Am Fuss ist die Spitallamm 70 Meter dick und an der Krone misst sie sechs Meter. Wenn man sich in oder entlang der Mauer bewegt, ist das beeindruckend. Drinnen, weil man rundum in Beton «eingepackt» ist. Und wenn man auf den Aussengängen der Mauer entlanggeht, dann ist die Höhe jedes Mal ein Erlebnis.
Welche Massnahmen werden ergriffen, wenn Sie einen Mangel im Beton an der Talsperre feststellen?
Beheben muss man eigentlich nichts. Gelegentlich müssen möglicherweise im Innenbereich Stellen wie Treppen oder Rigolen ausgebessert werden. Es gibt jedoch konstruktionsbedingte Risse, die oft im oberen Teil der Mauer auftreten, wo sich die einzelnen Betonschichten verbinden. Solche Risse sind aber ganz normal und werden regelmässig als zusätzliches Messindiz überwacht.
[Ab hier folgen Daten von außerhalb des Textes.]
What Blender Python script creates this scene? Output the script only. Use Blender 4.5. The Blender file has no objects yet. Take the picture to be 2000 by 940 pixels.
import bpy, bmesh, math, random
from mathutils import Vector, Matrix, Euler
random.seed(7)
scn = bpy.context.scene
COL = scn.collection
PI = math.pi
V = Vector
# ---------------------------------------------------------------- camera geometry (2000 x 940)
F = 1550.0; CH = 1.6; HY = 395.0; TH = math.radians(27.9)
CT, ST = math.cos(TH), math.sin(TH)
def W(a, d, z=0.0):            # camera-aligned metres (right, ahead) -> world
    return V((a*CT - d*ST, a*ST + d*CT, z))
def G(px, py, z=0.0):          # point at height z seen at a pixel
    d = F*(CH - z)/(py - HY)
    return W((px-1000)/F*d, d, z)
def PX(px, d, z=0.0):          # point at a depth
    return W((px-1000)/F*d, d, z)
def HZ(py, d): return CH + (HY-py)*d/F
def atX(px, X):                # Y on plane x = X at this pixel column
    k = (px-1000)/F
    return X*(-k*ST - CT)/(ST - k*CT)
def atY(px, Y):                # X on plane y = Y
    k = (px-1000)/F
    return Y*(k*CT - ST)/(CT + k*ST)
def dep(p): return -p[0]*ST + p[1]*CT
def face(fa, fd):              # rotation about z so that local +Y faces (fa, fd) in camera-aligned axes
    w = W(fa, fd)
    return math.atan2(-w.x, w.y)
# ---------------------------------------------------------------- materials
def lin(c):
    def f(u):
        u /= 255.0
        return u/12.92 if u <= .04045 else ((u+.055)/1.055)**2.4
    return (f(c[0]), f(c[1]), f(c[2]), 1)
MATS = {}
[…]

Wie ist eigentlich die Arbeit im Winter? Die Pässe sind geschlossen, die Grimselstrecke nur bis Guttannen geöffnet. Wie kommen Sie zur Staumauer?
Manche Talsperren sind schwer zugänglich und erfordern daws Gehen auf Terrassenwegen ausserhalb der Mauer, um in einen Stollen zu gelangen. Auch die Anfahrt zur Sperre Spitallamm ist langwieriger. Man gelangt bei Lawinengefahr mit einer Stollenbahn dorthin. Die führt dann bis zur Handegg. Danach steigt man in einen Tunnel um, der mit einem Auto befahren werden kann. Dann ist man an der Mauer. Zur Talsperre Oberaar führt von der Spitallamm beziehungsweise vom Grimsel Hospiz eine Kabinenbahn in zwei Sektionen bis zur Oberaar hinauf. Im Sommer ist diese Bahn dann auch für den Tourismus offen. Und wenn wir zur Gelmersperre oder auf die Mattenalp müssen, geht das per Helikopter. Es braucht also schon etwas mehr Zeit im Winter!